Oggi la maggior parte dei giornali hanno dato la notizia di un warning del vice direttore generale della Banca d’Italia, Fabio Panetta, in audizione alla Commissione Finanze alla Camera dei Deputati (qui il video dell’audizione e qui il testo dell’intervento).

Le testate hanno intravisto una critica alla quotazione, quando in realtà è stato un sensato e condivisibile warning sulla possibile vulnerabilità a possibili crisi di fiducia, fragilità tipiche di mercati non regolamentati quale quello delle criptovalute.

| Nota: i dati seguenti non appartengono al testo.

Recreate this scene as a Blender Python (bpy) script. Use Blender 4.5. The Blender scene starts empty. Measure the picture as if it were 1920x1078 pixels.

Ribadisco che le criptovalute non sono state create per speculare né per essere scambiate in moneta a corso legale: la prima indicazione di prezzo (1.309,03 bitcoin per 1 dollaro statunitense) è avvenuta a distanza di oltre 10 mesi dalla creazione del primo blocco. L’aspetto rilevante che, a mio avviso, si coglie è l’affermazione di non comprendere le criptovalute.

Testualmente si ascolta:
“Non riesco a vedere quale sia la forza intrinseca di questi strumenti.”, “Si accetta uno strumento che dà il diritto a cederlo a qualcun altro. (…) Esiste un mondo che dà fiducia a questi strumenti.”

La conoscenza dei propri limiti con la condivisione della difficoltà a comprendere uno strumento che rompe gli schemi è sintomo di onestà intellettuale.

Nell’attività di studio delle criptovalute molte volte ci si trova spesso di fronte ad interrogativi e riflessioni faticose che ci portano allo specchio e a dubitare delle nostre stesse credenze.

La difficoltà aumenta più si entra in questo mondo contraddittorio, fino a comprendere che la contraddizione è del mondo “normale”.

Se mi fido di una istituzione fatta di uomini, di una valuta imposta per legge (e con la forza) gestita da Stati e da Banche Centrali, perché non posso dare fiducia ad una rappresentazione digitale, ad una valuta virtuale che posso detenere senza doverla depositare le cui regole sono esclusivamente basate su un algoritmo?

Le criptovalute scuotono fortemente gli assiomi e i postulati su cui abbiamo costruito la nostra economia dato che il sistema relazionale era basato sulla centralizzazione: con l’innovazione diventa possibile farne a meno e conseguentemente possiamo analizzare la validità o la tenuta del sistema.

Occorre però ripartire dalle basi, da quegli assiomi, tra cui la definizione e la funzione della moneta. La classica definizione nel diritto anglosassone è in Moss v Hankock (1899) “Il denaro … (è) ciò che passa liberamente di mano in mano attraverso la comunità per l’adempimento dei debiti o il pagamento dei beni e servizi, essendo accettato allo stesso modo senza alcun riferimento alle caratteristiche o all’affidabilità della persona che lo offre e senza l’intenzione della persona che lo riceve di consumarlo o destinarlo a qualsiasi altro uso che non sia quello di adempimento di debiti o di pagamento di merci.”

Il denaro non è quindi esclusivamente uno strumento che da solo il diritto di cederlo a terzi per pagare beni o servizi o per pagamento di debiti?

Basta eliminare l’emittente e confidare nell’algoritmo: può sembrare un salto nel buio ma oramai tutta la nostra vita è legata a bit e codici. Forse dovremmo abbandonare le nostre difese e incamminarci in questo mondo nuovo e sconosciuto, dovendo reinventare parte delle nostre regole.